The peculiar statutory liability imposed upon shareholders in New England is not one which can be proved as a debt against a bankrupt’s assets unless it is liquidated and ascertained by a decree in equity before the time for proving debts has gone by. Kelton v. Phillips, 3 Met. 62; Bangs v. Lincoln, 10 Gray, 600; James v. Atlantic Delaine Co. 11 N. B. R. 390. It follows that Chapman, or the several members 378 of his firm, according to the fact of ownership, would remain personally liable to contribute to the debts of the corporation notwithstanding their discharge in bankruptcy, because only provable debts are discharged, and because they would remain shareholders. See Martin’s Patent Co. v.
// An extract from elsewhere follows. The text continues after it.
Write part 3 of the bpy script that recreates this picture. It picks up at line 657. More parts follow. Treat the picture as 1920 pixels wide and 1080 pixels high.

Morton, L. R. 32, B. 306; Hasties Case, L. R. 7, Eq. 3, 4 Ch. 274. It is plain, upon inspection of the contract between the plaintiffs and the assignees of Kirkland, Chase & Co., that the former did not undertake to become stockholders of the corporation, nor to indemnify Chapman or the members of the firm personally, but that out of abundant caution the assignees took an indemnity for themselves and the estate in their hands, and, since the assignees are not liable, there is not claim or right to which the defendants can be subrogated.

Equity might require the plaintiffs to apply the mortgaged property, or to call upon the trustees of the mortgage to apply it to diminish the debt, so far as it would go, before a final decree should be rendered against the defendants. The pleadings do not raise this question, and we understood at the argument that the property had been converted into money and would be properly disposed of without the intervention of the court. We decide, therefore, that in the bill filed by Garrett & Sons, there must be an interlocutory decree for complainants.